İstanbul doğumlusunuz, Amerika’da eğitim aldınız ama Gazianteplisiniz. Bu Doğu-Batı sentezinin avantajları ve dezavantajları neler diye sorsam?

Ben aileden gelen önemli değerlere sahip çıkan, eğitimlerle yeniliklere açık çağa ayak uyduran, girişimci ve vizyoner bir kimlikle gözünü ileri dikmiş bir yapıyı temsil ediyorum. Geleneklere bağlıyım ama tecrübelere önem veririm, gençlere güvenirim. Attığım adımlar sağlam olsun, kontrollü büyüyeyim isterim. Kanımda doğduğum toprakların kültürü var. Sorduklarında gururla İstanbul doğumlu olmama rağmen, Gaziantep’liyim diyorum.
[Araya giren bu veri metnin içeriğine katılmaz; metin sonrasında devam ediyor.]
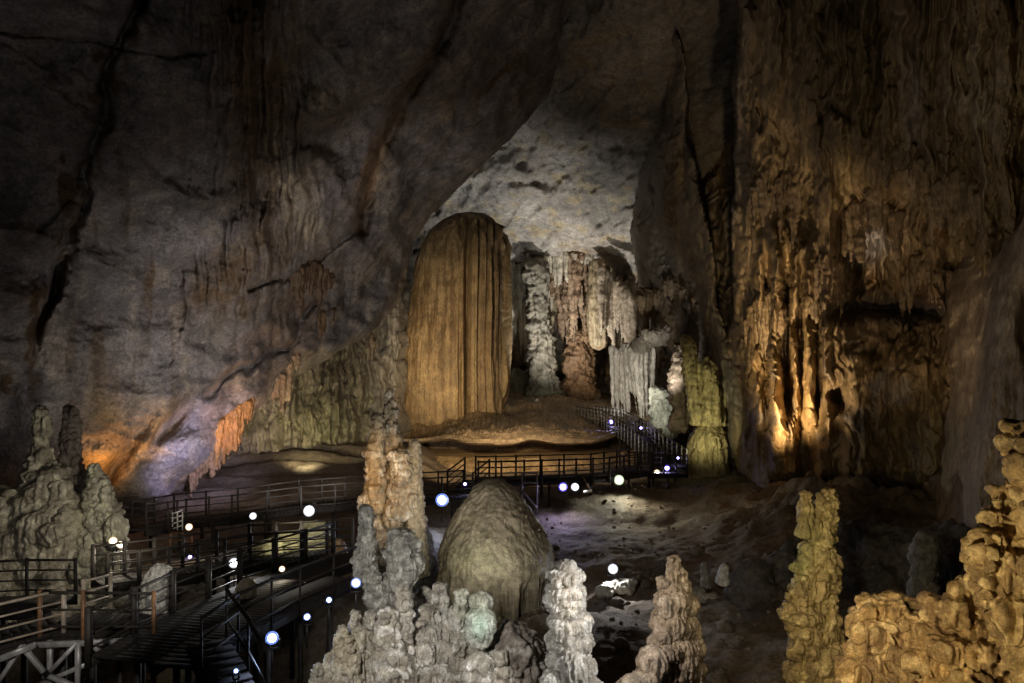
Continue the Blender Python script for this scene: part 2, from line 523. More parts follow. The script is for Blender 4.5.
def R_disp(p, U, V):
    w_ = np.stack([U / 20 + .35 * fbm(p * .3, 3, 34), 0 * U, p[..., 2]], -1)
    d = 1.6 * fbm(sc(p, .14, .14, .07), 3, 301)
    up = 1 - sstep(300, 330, V + 12 * perlin(sc(p, .3, .3, 0), 5)) * sstep(815, 850, U)
    fl = ridged(sc(w_, .42, .42, .05), 3, 307)
    d += -1.3 * fl * (.35 + .65 * up) - 1.3 * ridged(sc(w_, .22, 1, .05), 2, 306)
    d += -.2 * ridged(sc(w_, 1.1, 1.1, .12), 2, 308) - .06 * ridged(sc(w_, 3, 3, .4), 2, 309)
    d += -.38 * tiers(w_, .16, 1.2, .2, seed=39) - .12 * tiers(w_, .5, .8, .3, seed=49)
    d += .12 * fbm(sc(p, 1.0, 1.0, .35), 4, 312, .6)
    d -= .3 * bump_cells(sc(w_, .6, .45, .4), 313) * sstep(700, 850, U) * sstep(120, 260, V)
    # deep crevice
    cw = np.interp(V, [-450, 0, 120, 260, 330], [40, 32, 24, 9, 2]); cu = np.interp(V, [-450, 0, 120, 260, 330], [712, 708, 712, 722, 728])
    d += np.interp(V, [-450, 60, 200, 330], [26, 22, 12, 0]) * (1 - sstep(.8, 1.08, np.abs(U + 7 * fbm(sc(p, .2, .2, .2), 2, 8) - cu) / cw))
    # bulging boss with an undercut top
    d += -2.2 * gau(U, V, 880, 390, 80, 62) + 1.8 * np.exp(-((V - 308 - 10 * ((U - 880) / 70) ** 2) / 7) ** 2) * gau(U, V, 880, 310, 75, 60)
    d += 2.2 * gau(U, V, 850, 240, 14, 60) + 1.8 * gau(U, V, 806, 455, 10, 40) + 1.5 * gau(U, V, 838, 400, 16, 8, 35) + 1.3 * gau(U, V, 872, 352, 8, 9)
    # pair of long columns in relief
    for x, y0, w, a in ((757, 330, 7, 1.6), (775, 330, 7, 1.9), (795, 340, 6, 1.6), (808, 300, 5, 1.2), (826, 290, 6, 1.1)):
        d -= a * np.exp(-((U - x - 3 * np.sin(V / 23 + x)) / w) ** 2) * sstep(215, 260, V) * (1 - sstep(400, 470, V))
    for x in (786, 766, 801, 818):
        d += 1.8 * np.exp(-((U - x) / 3.2) ** 2) * sstep(240, 280, V) * (1 - sstep(390, 440, V))
    # tongue in relief upper wall
    d -= 1.3 * gau(U, V, 832, 160, 17, 60) - .9 * np.exp(-(seg_dist(U, V, [(812, 200), (812, 125), (832, 104), (852, 120)]) / 4) ** 2)
    d -= 1.2 * np.exp(-(seg_dist(U, V, [(905, 380), (880, 400), (848, 392), (812, 372)]) / 6) ** 2) * 0
    # undercut at the foot
    d += 3.0 * sstep(470, 495, V) * (U > 770) - 1.0 * gau(U, V, 765, 485, 22, 12)
    d += 2.5 * gau(U, V, 728, 440, 9, 40)
    e = U - R_edge(V)
    d += 2.2 * np.exp(-np.clip(e, 0, None) / 8.0)
    return d


def R_color(p, U, V):
    n = fbm(sc(p, .3, .3, .2), 4, 320)
    w_ = np.stack([U / 20, 0 * U, p[..., 2]], -1)
    n2 = fbm(sc(w_, .9, .9, .14), 4, 325)
    n3 = fbm(sc(w_, .8, .7, .5), 4, 328)
    c = np.tile(np.array((.25, .185, .105)), U.shape + (1,)) * (1 + .5 * n[..., None])
    c = mixc(c, (.38, .29, .16), n2 * 1.3)
    c = mixc(c, (.27, .25, .24), sstep(.12, .4, n3) * sstep(300, 400, V) * .7)
    c = mixc(c, (.34, .17, .08), sstep(.1, .5, n3) * gau(U, V, 920, 260, 80, 50) * .7)
    c = mixc(c, (.50, .47, .48), 1.4 * gau(U, V, 870, 245, 20, 14, -35) + .6 * gau(U, V, 912, 110, 9, 70))
    c = mixc(c, (.38, .33, .25), .8 * sstep(0, .4, n) * gau(U, V, 975, 150, 50, 90))
    c = mixc(c, (.42, .28, .13), .9 * gau(U, V, 775, 420, 50, 70) * (.7 + n2))  # orange glow on the lower wall painted into the colour
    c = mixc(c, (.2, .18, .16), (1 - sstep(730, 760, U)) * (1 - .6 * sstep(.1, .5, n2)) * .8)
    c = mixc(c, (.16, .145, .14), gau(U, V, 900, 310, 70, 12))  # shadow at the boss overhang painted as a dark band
    return c


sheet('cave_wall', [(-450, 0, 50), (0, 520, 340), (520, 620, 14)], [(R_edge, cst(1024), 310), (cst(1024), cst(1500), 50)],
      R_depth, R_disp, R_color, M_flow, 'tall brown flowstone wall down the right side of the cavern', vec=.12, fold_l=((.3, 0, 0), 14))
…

Memleketçiyimdir de hani, Gaziantep’i damarlarıma kadar hissederim. Gazianteplilerin ticarete ve sanayiye kafası çok çalışır. Birçok büyük şirket buradan çıkmıştır, çok göç alır bu sebeple. Tüm bunları söylerken de doğu - batı kültürünün çok ayrıştığını filan da düşünmüyorum.

Korkularınız var mı?

Akla ilk kaybetme korkusu geliyor ama insan bunu düşünerek hayatı dolu dolu yaşayamaz. Kaybetme korku ve tedirginliği ile yaşarsanız tereddüte düşersiniz, tereddüte düştüğünüzde karar verme noktasında başarılı olamazsınız. Korkular varsa da, onlardan muaf yaşamayı 15 Temmuz sonrası öğrendik.

SİNİRLİYKEN HIZLI KARAR ALIR VE HIZLI YEMEK YERİM!

Peki ya zaafların?

Çok ani kararlar verebiliyorum ve bazen bu ani kararlarım ertesi gün aleyhime olabiliyor. Sinirliyken kararlar vermekten hep kaçmak istemişimdir, yanlış dönüyor çünkü bana. Törpülemeye çalışıyorum.
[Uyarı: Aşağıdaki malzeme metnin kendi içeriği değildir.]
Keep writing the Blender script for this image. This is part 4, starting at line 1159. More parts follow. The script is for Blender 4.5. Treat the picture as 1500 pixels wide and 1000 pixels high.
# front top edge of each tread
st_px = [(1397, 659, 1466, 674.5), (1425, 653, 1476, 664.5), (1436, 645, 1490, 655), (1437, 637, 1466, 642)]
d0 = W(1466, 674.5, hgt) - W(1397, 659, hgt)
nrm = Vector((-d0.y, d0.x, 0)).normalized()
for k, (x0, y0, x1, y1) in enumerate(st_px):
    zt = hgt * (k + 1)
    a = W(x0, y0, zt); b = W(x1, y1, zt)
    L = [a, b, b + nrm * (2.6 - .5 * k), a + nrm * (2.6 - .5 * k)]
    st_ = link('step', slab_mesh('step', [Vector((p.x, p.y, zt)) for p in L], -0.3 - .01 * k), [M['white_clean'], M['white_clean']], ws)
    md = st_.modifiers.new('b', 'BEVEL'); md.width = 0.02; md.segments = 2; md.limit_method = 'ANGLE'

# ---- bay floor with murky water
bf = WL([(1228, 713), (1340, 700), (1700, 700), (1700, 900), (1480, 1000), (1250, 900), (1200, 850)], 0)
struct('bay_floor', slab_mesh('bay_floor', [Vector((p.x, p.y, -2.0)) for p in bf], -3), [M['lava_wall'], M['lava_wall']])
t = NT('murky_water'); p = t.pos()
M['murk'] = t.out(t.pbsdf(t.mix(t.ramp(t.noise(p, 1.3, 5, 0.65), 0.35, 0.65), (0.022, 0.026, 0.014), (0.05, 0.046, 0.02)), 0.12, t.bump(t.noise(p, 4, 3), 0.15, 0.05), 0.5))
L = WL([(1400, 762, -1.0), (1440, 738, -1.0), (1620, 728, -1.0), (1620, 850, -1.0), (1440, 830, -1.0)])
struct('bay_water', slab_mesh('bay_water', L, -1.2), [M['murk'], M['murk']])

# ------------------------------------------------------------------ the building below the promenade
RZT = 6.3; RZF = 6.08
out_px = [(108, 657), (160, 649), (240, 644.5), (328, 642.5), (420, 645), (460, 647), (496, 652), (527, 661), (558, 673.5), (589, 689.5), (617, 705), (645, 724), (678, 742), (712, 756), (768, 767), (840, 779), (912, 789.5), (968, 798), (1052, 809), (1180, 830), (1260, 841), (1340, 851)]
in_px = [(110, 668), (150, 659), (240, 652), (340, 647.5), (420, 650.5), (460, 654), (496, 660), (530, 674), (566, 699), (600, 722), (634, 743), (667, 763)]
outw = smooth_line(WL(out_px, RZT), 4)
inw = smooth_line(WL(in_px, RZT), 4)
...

YORULACAKSAK GENÇKEN YORULALIM, SONRA YORULMANIN ANLAMI YOK!

Agresifsiniz yani...

Zaman zaman agresif olabiliyoruz maalesef! Bir de şunu söyleyeyim çok hızlı yemek yiyorum, onu da hep düzeltmeye çalışıyorum!

Aile sizin için ne ifade ediyor?

Birlik, beraberlik ve mutluluğun resmidir aile benim için.  Biz varsak ailemiz olduğu için varız. Bir elin beş parmağı, ötesi yok! Ailemi üç kelimeyle sınırlayamam, çok şey var içinde...

Nelerden vazgeçersiniz aileniz için?

Ailem için sahip olduğum her şeyden vazgeçerim! Ailem hayatta en büyük bağım, yaşama sebebimdir. Ailem  için varım ben!

Genç yaşta üstlendiğiniz bu kadar sorumluluk yormadı mı?

İşinizi severseniz, aşkla ve heyecanla yaparsanız sizi yormaz, keyif verir. Bakma burada oturduğuma sıkılgan bir yapım var, iki saatten fazla tutamazsın beni sabit bir yerde! Dolanmaya başlarım, elim ayağım oynamaya başlar. Yorulacaksak da gençken yorulalım, yaşlandıktan sonra yorulmanın bir anlamı yok!

Nereye kadar?

Gittiği yere kadar! İçimdeki aşk yani çalışma aşkı ölene kadar...

Ya aşk ölürse, diri tutmak lazım...

Ölmez! Olur da yaptığım işten zevk alamaz hale gelirim, o zaman bırakırım ama illa yapacak başka bir şey bulurum. Şu aşamada sorumluluk ağır olmasına rağmen bana iyi geliyor. Dedim ya boşta kalırsam sıkılır ve arayışa geçerim. Her boşta kaldığımda da kendime bir iş çıkarırım.

Mesela?

Tatile giderim. Tatile giderim ama gözüm ayakkabı vitrinlerinde olur yani yine iş peşindeyimdir. Türkiye’de başka ne olabilir düşüncesinde olurum hep! Başka, başka hep başka!

Sıkılgan bir yapım var. İki saaten fazla tutamazsın beni bir yerde. Dolanmaya başlarım, elim ayağım oynar.  

Kaybetme korkusu yaşarsanız tereddüte düşersiniz, dolayısıyla karar verme noktasında başarılı olamazsınız. Korkular varsa da onlardan muaf yaşamayı 15 Temmuz sonrasında öğrendik.